Sunday, 8 July 2012

Wish Inc (2011)

Director: Diane Dresback
Stars: Stephanie Mello, Kane Black and Bivás Biswas
This film was an official selection at the Phoenix Film Festival in Phoenix in 2012. Here's an index to my reviews of 2012 films.
Like many of the films that made the cut for the Arizona Shorts selection at this year's Phoenix Film Festival, Wish Inc was was made for a film challenge. A3F, the Almost Famous Film Festival, has an annual Musical Film Challenge in which teams are given 72 hours to make a short film. In 2011, the restrictions were to centre around a broken promise, include both a coin toss and a specific line of dialogue, and also feature at least one musical moment. Director Diane Dresback created Wish Inc with a team that were all over the Phoenix Film Festival this year. No wonder she won an award for Arizona Filmmaker of the Year. Lead actress Stephanie Mello was producer and assistant director on Awesome Guy: A New Identity, whose director, Bob Marquis, plays her husband in Wish Inc. Bivás Biswas played the Wish Master but also directed Paranoia, written by Dresback and starring James Ray, another Wish Inc actor. Maybe Dresback is really Kevin Bacon.

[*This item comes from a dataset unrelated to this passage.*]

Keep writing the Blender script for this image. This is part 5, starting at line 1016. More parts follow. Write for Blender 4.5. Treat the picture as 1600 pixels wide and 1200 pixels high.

The Wish Inc of the title is a corporation that grants wishes, a pretty cool thing for a corporation to do in this day and age, you might think. However, when Hope signs up to join the company, she finds that it isn't quite that simple. Her job seems to be easy, merely to read coins tossed into wishing wells, approve or deny their wishes and then send them back to Accounting. What she discovers, when the all powerful Wish Master summons her, is that wishes can't always be granted, that wishing won't change the world and that wishing and hoping aren't the same thing. But she's Hope, right? How the story unfolds from there is not entirely unexpected but ought to raise a smile nonetheless, even if, like me, you're not a fan of musical comedy. Mello is superb and the script and cast back her up well. Even the songs aren't overly cheesy. It's an ambitious film for a 72 hour challenge but it's a successful one too.